また「学校というのは基本、住まいがあるところに指定校があるんですけど、ここの場合、特認校で、指定校以外の子でも通えるんです」
例えば、外国からの子どもを迎え入れるなど、広く門戸が開かれています。
「この島にはそういう子どもたちを受け入れられる度量がある。新しい風が入ってくると、また視点も増えるし、成長していきます。職員はたいへんかもしれないですが(笑)」
小学生の教室には壁がありません。
放課後の塾は元学校教師に委託しています。中学生が対象で、週2回。
「講師の個性も活かしてやってもらっています」
英語が堪能という渡久地教頭が、こんな話も。
「お年寄りたちがみんなの注目を浴びて踊るウスデークという行事あるんですよ。島ではお年寄りがスポットライトを浴びる回数が多くて、それで元気になる。おじぃの指笛とか出るんです。98歳のおばぁまで踊ります」
話は広がっていきました。
「具志川市・石川市・勝連町・与那城町が、うるま市に合併した時に一番ハンディキャップがあったのは実はここ(島しょ地域)。夕張じゃないですけど、行政が逼迫していました。ただ発展の可能性があるのもここ。まだ手を入れられる」
「例えばこれからの時代、お年寄りが増えていくところを見越して、老人が安心して働いて暮らせる施設があってもいい。島には海もある。山もある。畑もある。健康に暮らせる施設みたいなものがここだったらつくれるんじゃないかな。そこに雇用も生まれてくる。自然のなかで働くということも前提になっているような。介護よりもっと前向き。そういった可能性がまだ眠っている島です」と校長。
「今、生きやすい子って、行動が速い子、コンピューターが使える子、空気が読める子ってなってくる。うるま市の人口12万人ちょっとのなかで、確か900人くらいニートがいる。知り合いにとび職の社長がいるんですが、求人を出しても人が来ないので、仲介業者に依頼してベトナムやフィリピンの方々にお願いしているようです。若い日本人は3Kの仕事に手を出さない。だとすると我々がやってきた教育っていうのは、少し弱い部分があったかも。その結果、この市に900人のニートがいる。ただ、こういう小さい島々に本土から住み着く人たちを見ていると、日本という国の多様性じゃないかなと思います。まず住民が健康に動いて、小さいコミュニティがちゃんとまわっていくようになった時に、社会も変わっていく気がしますね」
4つの島の子どもたちが通う幼小中が校があるのは平安座島ですが、児童舘は宮城島にあります。

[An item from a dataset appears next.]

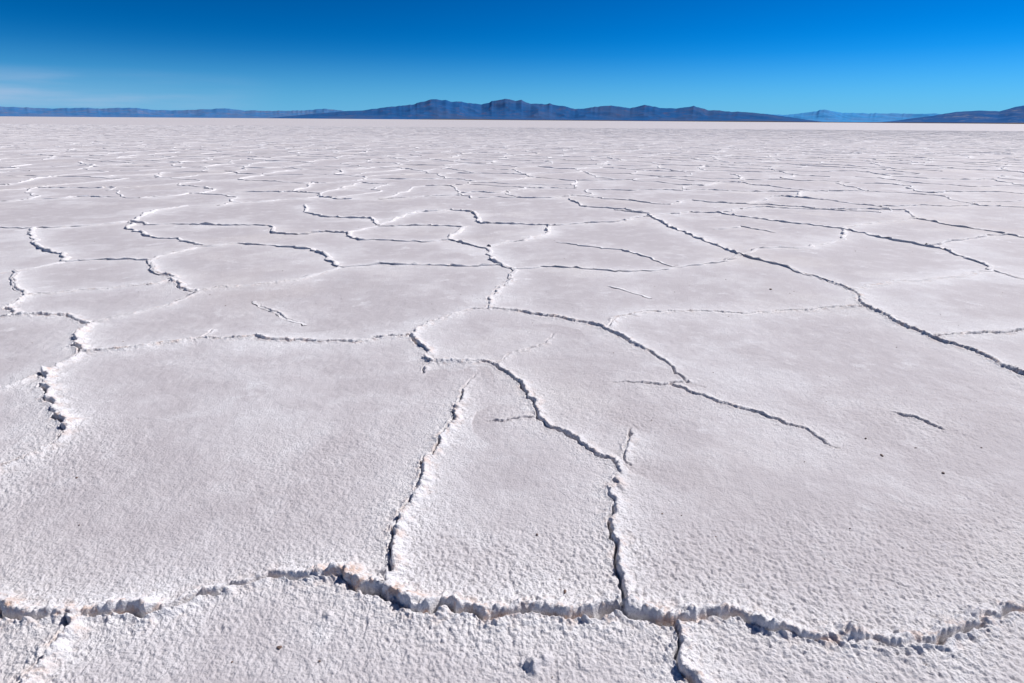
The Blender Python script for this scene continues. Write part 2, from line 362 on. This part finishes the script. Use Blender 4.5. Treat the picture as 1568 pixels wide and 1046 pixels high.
mountain("mountain_range",[(-700,150),(-300,158),(-100,160),(0,163),(40,164),(80,166),(110,165),(150,166),(200,165),(235,168),(265,169),(300,168),(345,166),(375,169),(420,170),(460,169),(495,166),(520,169),(560,171),(600,178),(640,184)],38000,5000,[(.05,.18,.41,1),(.09,.18,.36,1),(.21,.19,.29,1)],200,1600)
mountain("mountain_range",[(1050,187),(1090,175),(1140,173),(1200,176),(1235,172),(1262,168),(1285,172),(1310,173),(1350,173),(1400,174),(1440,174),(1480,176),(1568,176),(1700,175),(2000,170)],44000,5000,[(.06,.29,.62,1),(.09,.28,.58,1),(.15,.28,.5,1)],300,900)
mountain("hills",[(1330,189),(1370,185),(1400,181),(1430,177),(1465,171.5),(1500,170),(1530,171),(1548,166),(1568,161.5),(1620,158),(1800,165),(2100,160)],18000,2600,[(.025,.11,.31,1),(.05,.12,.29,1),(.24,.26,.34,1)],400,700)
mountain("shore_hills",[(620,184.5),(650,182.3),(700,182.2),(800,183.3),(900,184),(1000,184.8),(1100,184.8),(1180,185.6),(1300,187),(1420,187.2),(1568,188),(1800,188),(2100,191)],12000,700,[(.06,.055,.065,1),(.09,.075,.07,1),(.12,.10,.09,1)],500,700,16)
# ------------------------------------------------------------------ sky
w=bpy.data.worlds.new("World"); scene.world=w; w.use_nodes=True; t=NT(w.node_tree)
bg=t.n['Background']; sky=t.new('ShaderNodeTexSky',sky_type='NISHITA'); sky.sun_disc=False
sky.sun_elevation=EL; sky.sun_rotation=AZ; sky.altitude=3400; sky.air_density=1.0; sky.dust_density=0.1; sky.ozone_density=4.0
c=t.mix(1.0,sky.outputs[0],(.10,.10,.10,1),'MULTIPLY')
gm=t.new('ShaderNodeGamma'); t.l.new(c,gm.inputs[0]); gm.inputs[1].default_value=1.55
c=t.mix(1.0,gm.outputs[0],(3.2,7.6,9.8,1),'MULTIPLY')
hs=t.new('ShaderNodeHueSaturation'); hs.inputs['Saturation'].default_value=1.08; t.l.new(c,hs.inputs['Color'])
tc=t.new('ShaderNodeTexCoord').outputs['Generated']
sep=t.new('ShaderNodeSeparateXYZ'); t.l.new(tc,sep.inputs[0])
hz=t.math('MULTIPLY',t.math('POWER',t.ramp(sep.outputs[2],.14,-.02),1.6),.85)
skyc=t.mix(hz,hs.outputs[0],(1.5,4.6,8.0,1))
mp=t.new('ShaderNodeMapping'); t.l.new(tc,mp.inputs[0]); mp.inputs['Scale'].default_value=(2.2,2.2,22); mp.inputs['Rotation'].default_value=(0,math.radians(3),0)
cn=t.noise(mp.outputs[0],1.8,5,.5)
band=t.math('MULTIPLY',t.ramp(sep.outputs[2],.004,.02),t.ramp(sep.outputs[2],.066,.030))
left=t.ramp(sep.outputs[0],-.33,-.60)
cf=t.math('MULTIPLY',t.math('MULTIPLY',band,left),t.ramp(cn,.30,.70,.12,.7))
col=t.mix(cf,skyc,(4.6,5.6,7.6,1))
t.l.new(col,bg.inputs['Color']); bg.inputs['Strength'].default_value=0.10
scene.view_settings.view_transform='Standard'; scene.view_settings.look='None'; scene.view_settings.exposure=0
print("done",time.time()-T0)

夕方には彩橋小学校の生徒が放課後に集う学童があり、とても賑やかです。
「学童室で宿題する子、体育館でドッヂボールする子、隣の公園で走り回る子……。そうやって自由に過ごすのを見守っています。親の帰りが遅いとか“ちょっと気になる子”も。1年生がドッチボールに入ると、高学年のお兄ちゃん、お姉ちゃんは左手で投げます。必然的な自治ルール。勝負の時は右手で投げますけどね(笑)」と館長の豊永栄子さん。
週に1回の「ちびままクラブ」もあります。
「島で子育てしている親が悩みとか話せるように、一緒にお昼ご飯を食べながらおしゃべりしています。参加する親子は3組ぐらいだけどね。交流企画は他の児童館と比べると多いですよ。本島の児童館や島の老人会の方々が来たり、あと宮城自治会がここにあるから集落の人もよく来るし、いろんな人によくしてもらっている児童館です」
今の時代、どこまでも標準化されがちな教育とは異なる道が、うるまの島々にはあるのかもしれません。